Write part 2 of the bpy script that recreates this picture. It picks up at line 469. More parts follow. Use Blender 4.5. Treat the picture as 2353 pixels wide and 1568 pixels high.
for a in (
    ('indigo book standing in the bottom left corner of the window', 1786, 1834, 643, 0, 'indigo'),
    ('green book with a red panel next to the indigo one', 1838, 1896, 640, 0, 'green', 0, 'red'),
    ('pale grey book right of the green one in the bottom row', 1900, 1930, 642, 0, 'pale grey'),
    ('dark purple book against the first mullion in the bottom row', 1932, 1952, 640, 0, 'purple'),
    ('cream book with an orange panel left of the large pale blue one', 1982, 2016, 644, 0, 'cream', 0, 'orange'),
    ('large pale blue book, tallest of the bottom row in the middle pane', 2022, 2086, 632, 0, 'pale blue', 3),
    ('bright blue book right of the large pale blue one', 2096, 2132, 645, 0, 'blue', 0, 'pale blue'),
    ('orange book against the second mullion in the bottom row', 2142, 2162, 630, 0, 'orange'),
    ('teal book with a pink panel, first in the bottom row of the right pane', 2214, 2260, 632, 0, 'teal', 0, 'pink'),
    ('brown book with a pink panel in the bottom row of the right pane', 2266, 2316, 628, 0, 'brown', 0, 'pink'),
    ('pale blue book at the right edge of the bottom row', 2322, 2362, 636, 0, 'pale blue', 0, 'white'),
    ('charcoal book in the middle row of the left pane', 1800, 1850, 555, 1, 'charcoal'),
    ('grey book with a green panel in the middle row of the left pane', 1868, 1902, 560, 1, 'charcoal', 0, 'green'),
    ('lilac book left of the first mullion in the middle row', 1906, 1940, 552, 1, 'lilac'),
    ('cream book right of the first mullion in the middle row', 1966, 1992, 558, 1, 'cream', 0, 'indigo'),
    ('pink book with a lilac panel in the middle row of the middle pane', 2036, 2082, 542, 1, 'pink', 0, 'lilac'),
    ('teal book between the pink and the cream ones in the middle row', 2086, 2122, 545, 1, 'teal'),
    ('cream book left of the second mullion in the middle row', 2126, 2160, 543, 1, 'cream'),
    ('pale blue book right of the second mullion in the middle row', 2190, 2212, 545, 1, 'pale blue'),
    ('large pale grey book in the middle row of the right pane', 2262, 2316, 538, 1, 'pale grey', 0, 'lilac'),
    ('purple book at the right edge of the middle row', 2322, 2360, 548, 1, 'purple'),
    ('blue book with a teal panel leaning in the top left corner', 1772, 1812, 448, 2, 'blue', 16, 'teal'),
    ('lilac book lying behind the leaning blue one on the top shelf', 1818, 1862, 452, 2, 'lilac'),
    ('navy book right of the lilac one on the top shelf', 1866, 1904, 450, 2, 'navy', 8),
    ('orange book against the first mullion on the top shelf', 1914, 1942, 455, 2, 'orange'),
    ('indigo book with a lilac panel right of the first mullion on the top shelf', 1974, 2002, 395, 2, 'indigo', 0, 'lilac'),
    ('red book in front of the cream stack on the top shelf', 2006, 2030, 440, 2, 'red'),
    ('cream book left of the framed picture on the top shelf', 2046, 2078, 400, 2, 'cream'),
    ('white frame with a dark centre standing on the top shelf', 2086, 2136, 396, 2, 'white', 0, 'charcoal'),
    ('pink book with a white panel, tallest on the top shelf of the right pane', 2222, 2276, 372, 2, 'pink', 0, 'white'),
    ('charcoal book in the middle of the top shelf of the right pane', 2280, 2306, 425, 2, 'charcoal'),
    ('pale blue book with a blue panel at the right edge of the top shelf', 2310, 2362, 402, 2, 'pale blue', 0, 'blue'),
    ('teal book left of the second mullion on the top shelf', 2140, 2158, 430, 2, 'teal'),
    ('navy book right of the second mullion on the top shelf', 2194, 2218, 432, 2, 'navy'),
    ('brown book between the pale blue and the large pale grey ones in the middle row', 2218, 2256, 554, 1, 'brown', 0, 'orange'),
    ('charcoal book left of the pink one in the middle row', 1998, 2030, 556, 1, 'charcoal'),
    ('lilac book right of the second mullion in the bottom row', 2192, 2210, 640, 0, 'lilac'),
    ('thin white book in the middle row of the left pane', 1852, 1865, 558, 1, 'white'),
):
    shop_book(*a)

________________

Work to be completed: Copy out every line where the word "picture" occurs.

Response:
Write part 2 of the bpy script that recreates this picture. It picks up at line 469. More parts follow. Use Blender 4.5. Treat the picture as 2353 pixels wide and 1568 pixels high.
    ('cream book left of the framed picture on the top shelf', 2046, 2078, 400, 2, 'cream'),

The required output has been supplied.